On July 5, 2018, Governor Parson signed Senate Bill 608, which not only modifies provisions regarding the liability of property owners when criminal conduct occurs on their property, but also creates the Business Premises Safety Act.
With regard to general principles of civil liability due to criminal liability, Senate Bill 608 repealed part of Section 537.349, RSMo, which provided that a person or business is not liable for the injury or death of a trespasser when the trespasser is substantially impaired by alcohol or the illegal influence of a controlled substance, unless the person or business acted with negligence or willful and wanton misconduct. Under the new law, a person or business may only be held liable if their willful and wanton misconduct was the proximate cause of the injury or death of the trespasser. Negligence is no longer a basis for liability in this context.

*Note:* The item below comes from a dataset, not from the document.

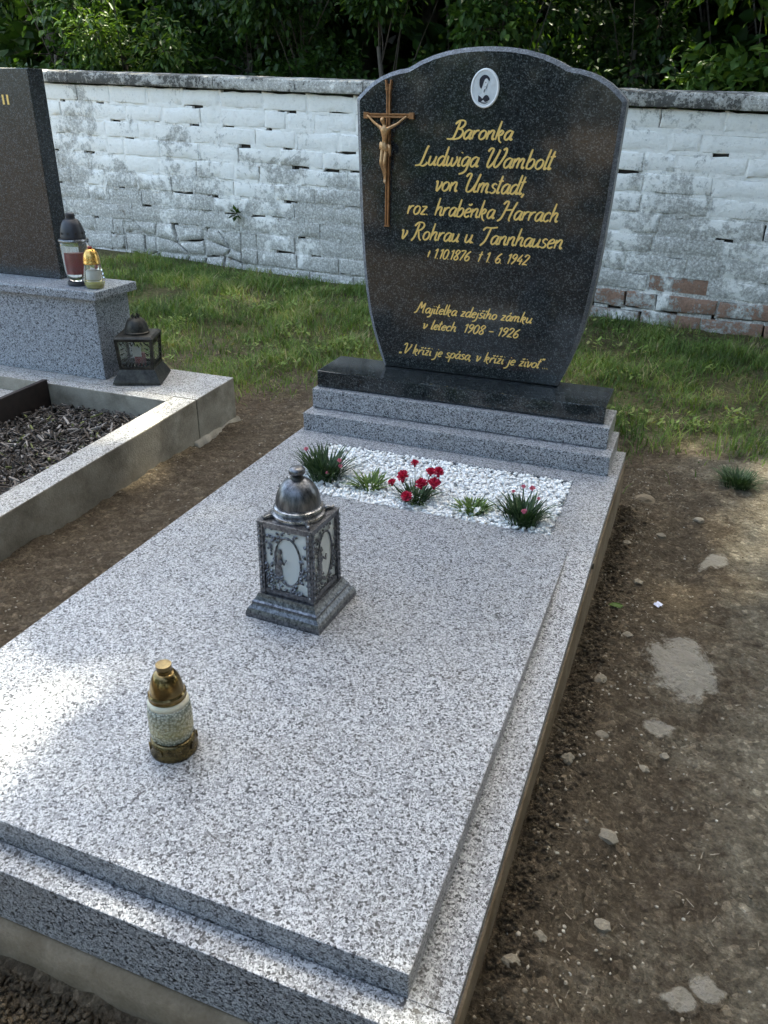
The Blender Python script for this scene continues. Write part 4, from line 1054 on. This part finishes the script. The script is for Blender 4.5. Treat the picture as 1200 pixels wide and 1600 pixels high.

The signing of Senate Bill 608 created The Business Premises Safety Act. The Act creates safeguards to businesses when unpreventable and unpredictable third-party crimes occur on the business premises. Under the Act, a business only has to a duty to guard against criminal acts or harmful acts occurring on the business’ premises when the business knows or has reason to know that such acts are being committed or are reasonably likely to be committed in a particular area of the business, and sufficient time exists to prevent such crime or injury. Further, businesses will not be liable if the business has implemented reasonable security measures; when the claimant was a trespasser under the influence of alcohol or a controlled substance, or committing or attempting to commit a felony; or the criminal acts or harmful acts occurred while the business was closed to the public.
The Act appears to codify Missouri common law which creates a duty when a person, known to be violent, is present on the premises, or an individual is present who has conducted himself in a manner that indicates that he or she is a danger and sufficient time exists to prevent injury. (e.g. Wieland v. Ownner-Operator Services, Inc., 540 S.W.3d 845, 848 (Mo. banc 2018), reh’g denied (Apr. 3, 2018). In Wieland, the Missouri Supreme Court recognized that, “[a] duty to protect against the criminal acts of third parties is generally not recognized because such activities are rarely foreseeable.” Id. However, the Court noted “two ‘special facts and circumstances’ exceptions to the rule that businesses generally have no duty to protect invitees from criminal acts of third persons.” Id. (quoting L.A.C ex rel. D.C. v. Ward Parkway Shopping Ctr. Co., L.P., 75 S.W.3d 247, 257 (Mo. banc 2002)). “‘Under the first exception, ‘the duty may arise when a person, known to be violent, is present on the premises or an individual is present who has conducted himself so as to indicate danger and sufficient time exists to prevent injury.’” Id. at 849 (quoting L.A.C., 75 S.W.3d at 257)) (Emphasis added). No duty arises until after that specific person has entered on the business’ premises. Id. The second exception to the general no-duty rule “is when the nature of defendant’s business or past experience provides a basis for the reasonable anticipation on defendant’s part that the criminal activity of third persons might put entrants at risk. Id. at 848. “In contrast, the second exception “recognizes ‘a duty [on the part of business owners] to protect their invitees from the criminal attacks of unknown third persons’ under certain special circumstances.’” Id. at 849 (quoting L.A.C., 75 S.W.3d at 257)) (Emphasis added). Specifically, “the business is tasked with taking ‘precautionary actions to protect its business invitees against the criminal activities of unknown third parties.’” Id. (quoting L.A.C., 75 S.W.3d at 258)).
Prior to the Act, Missouri Courts relied on the Restatement (Second) Torts for guidance. Additionally, the Act codifies the aforementioned affirmative defenses, which Missouri case law did not specifically address.